### Problem statement
Hand back each line, unchanged, from the top down to the line where "col = sc.collection" sits.

*** Data to process ***

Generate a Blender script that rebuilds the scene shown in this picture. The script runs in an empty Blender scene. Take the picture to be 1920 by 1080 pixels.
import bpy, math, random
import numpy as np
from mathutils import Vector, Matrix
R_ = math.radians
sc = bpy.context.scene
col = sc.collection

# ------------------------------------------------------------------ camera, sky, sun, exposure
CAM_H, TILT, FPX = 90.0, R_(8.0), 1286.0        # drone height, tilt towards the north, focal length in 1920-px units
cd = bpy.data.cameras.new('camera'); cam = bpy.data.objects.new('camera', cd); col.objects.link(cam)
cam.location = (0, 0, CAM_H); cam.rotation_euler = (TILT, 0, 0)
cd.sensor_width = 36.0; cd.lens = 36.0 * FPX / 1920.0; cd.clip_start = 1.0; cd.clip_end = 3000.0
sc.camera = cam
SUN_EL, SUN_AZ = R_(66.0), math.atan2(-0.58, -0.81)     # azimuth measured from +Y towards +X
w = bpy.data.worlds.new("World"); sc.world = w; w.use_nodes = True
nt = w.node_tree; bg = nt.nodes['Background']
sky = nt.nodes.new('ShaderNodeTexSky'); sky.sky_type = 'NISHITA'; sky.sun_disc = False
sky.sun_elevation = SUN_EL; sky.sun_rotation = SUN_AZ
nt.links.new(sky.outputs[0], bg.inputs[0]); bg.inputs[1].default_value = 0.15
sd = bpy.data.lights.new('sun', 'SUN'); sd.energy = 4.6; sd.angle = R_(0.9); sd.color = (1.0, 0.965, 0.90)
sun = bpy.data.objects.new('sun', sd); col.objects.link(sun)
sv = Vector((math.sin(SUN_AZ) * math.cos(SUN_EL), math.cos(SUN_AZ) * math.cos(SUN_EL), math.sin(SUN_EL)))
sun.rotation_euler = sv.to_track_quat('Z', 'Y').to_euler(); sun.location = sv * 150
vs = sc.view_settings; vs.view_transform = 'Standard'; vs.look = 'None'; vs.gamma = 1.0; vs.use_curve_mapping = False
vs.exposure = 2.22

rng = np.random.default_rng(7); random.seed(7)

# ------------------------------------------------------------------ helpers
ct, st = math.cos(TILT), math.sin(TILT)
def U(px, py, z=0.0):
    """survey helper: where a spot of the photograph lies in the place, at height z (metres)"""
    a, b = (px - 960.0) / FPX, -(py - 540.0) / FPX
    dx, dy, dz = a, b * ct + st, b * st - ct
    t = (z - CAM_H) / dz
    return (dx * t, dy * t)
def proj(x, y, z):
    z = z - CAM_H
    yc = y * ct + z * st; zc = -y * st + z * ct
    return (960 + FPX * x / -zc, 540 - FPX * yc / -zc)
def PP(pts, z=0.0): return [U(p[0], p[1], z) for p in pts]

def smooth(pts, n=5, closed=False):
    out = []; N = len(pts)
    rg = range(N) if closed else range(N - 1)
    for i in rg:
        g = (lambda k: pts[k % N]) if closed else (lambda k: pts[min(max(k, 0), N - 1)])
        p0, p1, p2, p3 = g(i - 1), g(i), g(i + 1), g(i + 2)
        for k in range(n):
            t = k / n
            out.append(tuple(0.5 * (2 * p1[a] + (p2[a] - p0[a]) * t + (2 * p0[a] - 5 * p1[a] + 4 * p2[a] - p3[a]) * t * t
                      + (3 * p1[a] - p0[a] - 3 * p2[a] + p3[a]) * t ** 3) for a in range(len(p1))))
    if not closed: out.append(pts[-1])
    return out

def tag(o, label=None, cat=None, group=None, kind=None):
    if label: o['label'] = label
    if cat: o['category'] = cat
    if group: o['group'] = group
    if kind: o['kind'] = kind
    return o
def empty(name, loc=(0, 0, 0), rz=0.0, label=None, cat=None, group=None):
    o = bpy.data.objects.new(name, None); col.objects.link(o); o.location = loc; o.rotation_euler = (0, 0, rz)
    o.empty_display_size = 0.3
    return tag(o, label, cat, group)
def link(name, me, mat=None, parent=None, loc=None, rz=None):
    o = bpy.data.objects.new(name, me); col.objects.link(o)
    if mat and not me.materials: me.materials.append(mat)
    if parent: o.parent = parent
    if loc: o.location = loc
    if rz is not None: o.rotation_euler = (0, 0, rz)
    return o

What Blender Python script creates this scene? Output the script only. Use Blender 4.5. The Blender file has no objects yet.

***

### Solved problem
Generate a Blender script that rebuilds the scene shown in this picture. The script runs in an empty Blender scene. Take the picture to be 1920 by 1080 pixels.
import bpy, math, random
import numpy as np
from mathutils import Vector, Matrix
R_ = math.radians
sc = bpy.context.scene
col = sc.collection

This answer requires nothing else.